--- start of DATA SEGMENT ---
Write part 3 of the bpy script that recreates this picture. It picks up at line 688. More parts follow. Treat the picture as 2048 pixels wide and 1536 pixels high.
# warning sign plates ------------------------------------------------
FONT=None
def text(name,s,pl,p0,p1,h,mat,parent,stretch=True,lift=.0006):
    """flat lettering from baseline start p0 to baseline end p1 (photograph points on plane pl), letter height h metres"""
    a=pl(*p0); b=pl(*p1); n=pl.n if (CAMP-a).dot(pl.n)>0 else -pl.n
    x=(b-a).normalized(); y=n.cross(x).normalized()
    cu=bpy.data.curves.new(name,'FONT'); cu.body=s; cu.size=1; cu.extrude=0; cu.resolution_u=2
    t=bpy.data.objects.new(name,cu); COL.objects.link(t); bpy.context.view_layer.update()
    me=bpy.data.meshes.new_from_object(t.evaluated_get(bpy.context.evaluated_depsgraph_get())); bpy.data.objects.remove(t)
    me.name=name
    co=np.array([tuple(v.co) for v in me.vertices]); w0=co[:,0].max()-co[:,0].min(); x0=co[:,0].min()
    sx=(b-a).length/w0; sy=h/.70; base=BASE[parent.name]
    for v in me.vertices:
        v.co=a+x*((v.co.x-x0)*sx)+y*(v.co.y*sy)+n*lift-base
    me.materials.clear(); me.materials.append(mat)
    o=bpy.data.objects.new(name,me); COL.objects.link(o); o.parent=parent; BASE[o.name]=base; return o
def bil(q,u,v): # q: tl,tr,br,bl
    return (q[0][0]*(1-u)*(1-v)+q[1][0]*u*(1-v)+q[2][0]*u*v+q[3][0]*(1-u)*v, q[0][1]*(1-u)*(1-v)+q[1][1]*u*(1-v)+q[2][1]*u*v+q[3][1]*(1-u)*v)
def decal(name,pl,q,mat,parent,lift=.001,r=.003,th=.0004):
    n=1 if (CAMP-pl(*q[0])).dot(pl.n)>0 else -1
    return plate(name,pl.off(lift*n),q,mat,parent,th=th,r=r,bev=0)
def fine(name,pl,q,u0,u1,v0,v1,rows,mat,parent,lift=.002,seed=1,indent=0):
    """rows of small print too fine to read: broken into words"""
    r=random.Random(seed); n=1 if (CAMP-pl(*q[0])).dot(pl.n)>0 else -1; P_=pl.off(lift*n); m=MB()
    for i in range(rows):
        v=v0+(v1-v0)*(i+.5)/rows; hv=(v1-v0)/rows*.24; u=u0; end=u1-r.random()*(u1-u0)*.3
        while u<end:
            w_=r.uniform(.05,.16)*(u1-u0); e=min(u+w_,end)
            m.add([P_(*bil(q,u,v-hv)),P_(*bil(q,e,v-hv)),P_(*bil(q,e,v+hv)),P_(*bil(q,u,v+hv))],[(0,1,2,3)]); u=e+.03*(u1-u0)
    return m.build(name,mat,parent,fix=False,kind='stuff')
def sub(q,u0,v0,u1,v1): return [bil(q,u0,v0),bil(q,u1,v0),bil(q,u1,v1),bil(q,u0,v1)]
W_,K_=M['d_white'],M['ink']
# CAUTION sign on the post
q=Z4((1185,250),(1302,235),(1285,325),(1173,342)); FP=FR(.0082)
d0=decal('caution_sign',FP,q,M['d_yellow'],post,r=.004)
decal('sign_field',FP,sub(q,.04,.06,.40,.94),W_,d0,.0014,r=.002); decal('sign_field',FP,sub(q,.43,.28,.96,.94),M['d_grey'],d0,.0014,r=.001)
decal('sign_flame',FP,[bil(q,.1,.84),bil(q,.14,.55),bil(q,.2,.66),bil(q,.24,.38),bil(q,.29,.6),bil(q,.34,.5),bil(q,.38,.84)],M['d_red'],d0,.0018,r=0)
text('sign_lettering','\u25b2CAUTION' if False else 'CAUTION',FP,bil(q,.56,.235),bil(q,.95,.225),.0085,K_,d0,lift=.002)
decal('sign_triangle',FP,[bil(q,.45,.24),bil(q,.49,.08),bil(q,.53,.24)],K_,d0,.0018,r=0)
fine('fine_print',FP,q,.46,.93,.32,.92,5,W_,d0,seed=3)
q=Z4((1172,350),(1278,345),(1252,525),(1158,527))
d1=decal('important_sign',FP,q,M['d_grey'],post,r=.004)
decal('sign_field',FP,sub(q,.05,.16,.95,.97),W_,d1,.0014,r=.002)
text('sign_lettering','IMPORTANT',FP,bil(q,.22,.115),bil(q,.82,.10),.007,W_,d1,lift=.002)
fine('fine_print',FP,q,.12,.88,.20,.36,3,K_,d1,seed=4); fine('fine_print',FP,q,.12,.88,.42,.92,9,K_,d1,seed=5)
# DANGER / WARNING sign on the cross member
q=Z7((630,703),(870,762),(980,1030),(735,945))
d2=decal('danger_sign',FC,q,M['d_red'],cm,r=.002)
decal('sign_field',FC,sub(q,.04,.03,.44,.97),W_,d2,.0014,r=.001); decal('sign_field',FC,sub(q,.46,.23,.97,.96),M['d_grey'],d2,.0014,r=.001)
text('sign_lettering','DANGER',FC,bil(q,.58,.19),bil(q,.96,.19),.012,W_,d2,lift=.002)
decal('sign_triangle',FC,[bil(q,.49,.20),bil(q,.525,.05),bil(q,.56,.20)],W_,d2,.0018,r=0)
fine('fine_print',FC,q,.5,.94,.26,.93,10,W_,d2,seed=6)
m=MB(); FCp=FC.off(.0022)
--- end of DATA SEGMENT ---
PROMPT: Extract all of the data shown above without alteration.

EXERCISE RESPONSE:
Write part 3 of the bpy script that recreates this picture. It picks up at line 688. More parts follow. Treat the picture as 2048 pixels wide and 1536 pixels high.
# warning sign plates ------------------------------------------------
FONT=None
def text(name,s,pl,p0,p1,h,mat,parent,stretch=True,lift=.0006):
    """flat lettering from baseline start p0 to baseline end p1 (photograph points on plane pl), letter height h metres"""
    a=pl(*p0); b=pl(*p1); n=pl.n if (CAMP-a).dot(pl.n)>0 else -pl.n
    x=(b-a).normalized(); y=n.cross(x).normalized()
    cu=bpy.data.curves.new(name,'FONT'); cu.body=s; cu.size=1; cu.extrude=0; cu.resolution_u=2
    t=bpy.data.objects.new(name,cu); COL.objects.link(t); bpy.context.view_layer.update()
    me=bpy.data.meshes.new_from_object(t.evaluated_get(bpy.context.evaluated_depsgraph_get())); bpy.data.objects.remove(t)
    me.name=name
    co=np.array([tuple(v.co) for v in me.vertices]); w0=co[:,0].max()-co[:,0].min(); x0=co[:,0].min()
    sx=(b-a).length/w0; sy=h/.70; base=BASE[parent.name]
    for v in me.vertices:
        v.co=a+x*((v.co.x-x0)*sx)+y*(v.co.y*sy)+n*lift-base
    me.materials.clear(); me.materials.append(mat)
    o=bpy.data.objects.new(name,me); COL.objects.link(o); o.parent=parent; BASE[o.name]=base; return o
def bil(q,u,v): # q: tl,tr,br,bl
    return (q[0][0]*(1-u)*(1-v)+q[1][0]*u*(1-v)+q[2][0]*u*v+q[3][0]*(1-u)*v, q[0][1]*(1-u)*(1-v)+q[1][1]*u*(1-v)+q[2][1]*u*v+q[3][1]*(1-u)*v)
def decal(name,pl,q,mat,parent,lift=.001,r=.003,th=.0004):
    n=1 if (CAMP-pl(*q[0])).dot(pl.n)>0 else -1
    return plate(name,pl.off(lift*n),q,mat,parent,th=th,r=r,bev=0)
def fine(name,pl,q,u0,u1,v0,v1,rows,mat,parent,lift=.002,seed=1,indent=0):
    """rows of small print too fine to read: broken into words"""
    r=random.Random(seed); n=1 if (CAMP-pl(*q[0])).dot(pl.n)>0 else -1; P_=pl.off(lift*n); m=MB()
    for i in range(rows):
        v=v0+(v1-v0)*(i+.5)/rows; hv=(v1-v0)/rows*.24; u=u0; end=u1-r.random()*(u1-u0)*.3
        while u<end:
            w_=r.uniform(.05,.16)*(u1-u0); e=min(u+w_,end)
            m.add([P_(*bil(q,u,v-hv)),P_(*bil(q,e,v-hv)),P_(*bil(q,e,v+hv)),P_(*bil(q,u,v+hv))],[(0,1,2,3)]); u=e+.03*(u1-u0)
    return m.build(name,mat,parent,fix=False,kind='stuff')
def sub(q,u0,v0,u1,v1): return [bil(q,u0,v0),bil(q,u1,v0),bil(q,u1,v1),bil(q,u0,v1)]
W_,K_=M['d_white'],M['ink']
# CAUTION sign on the post
q=Z4((1185,250),(1302,235),(1285,325),(1173,342)); FP=FR(.0082)
d0=decal('caution_sign',FP,q,M['d_yellow'],post,r=.004)
decal('sign_field',FP,sub(q,.04,.06,.40,.94),W_,d0,.0014,r=.002); decal('sign_field',FP,sub(q,.43,.28,.96,.94),M['d_grey'],d0,.0014,r=.001)
decal('sign_flame',FP,[bil(q,.1,.84),bil(q,.14,.55),bil(q,.2,.66),bil(q,.24,.38),bil(q,.29,.6),bil(q,.34,.5),bil(q,.38,.84)],M['d_red'],d0,.0018,r=0)
text('sign_lettering','\u25b2CAUTION' if False else 'CAUTION',FP,bil(q,.56,.235),bil(q,.95,.225),.0085,K_,d0,lift=.002)
decal('sign_triangle',FP,[bil(q,.45,.24),bil(q,.49,.08),bil(q,.53,.24)],K_,d0,.0018,r=0)
fine('fine_print',FP,q,.46,.93,.32,.92,5,W_,d0,seed=3)
q=Z4((1172,350),(1278,345),(1252,525),(1158,527))
d1=decal('important_sign',FP,q,M['d_grey'],post,r=.004)
decal('sign_field',FP,sub(q,.05,.16,.95,.97),W_,d1,.0014,r=.002)
text('sign_lettering','IMPORTANT',FP,bil(q,.22,.115),bil(q,.82,.10),.007,W_,d1,lift=.002)
fine('fine_print',FP,q,.12,.88,.20,.36,3,K_,d1,seed=4); fine('fine_print',FP,q,.12,.88,.42,.92,9,K_,d1,seed=5)
# DANGER / WARNING sign on the cross member
q=Z7((630,703),(870,762),(980,1030),(735,945))
d2=decal('danger_sign',FC,q,M['d_red'],cm,r=.002)
decal('sign_field',FC,sub(q,.04,.03,.44,.97),W_,d2,.0014,r=.001); decal('sign_field',FC,sub(q,.46,.23,.97,.96),M['d_grey'],d2,.0014,r=.001)
text('sign_lettering','DANGER',FC,bil(q,.58,.19),bil(q,.96,.19),.012,W_,d2,lift=.002)
decal('sign_triangle',FC,[bil(q,.49,.20),bil(q,.525,.05),bil(q,.56,.20)],W_,d2,.0018,r=0)
fine('fine_print',FC,q,.5,.94,.26,.93,10,W_,d2,seed=6)
m=MB(); FCp=FC.off(.0022)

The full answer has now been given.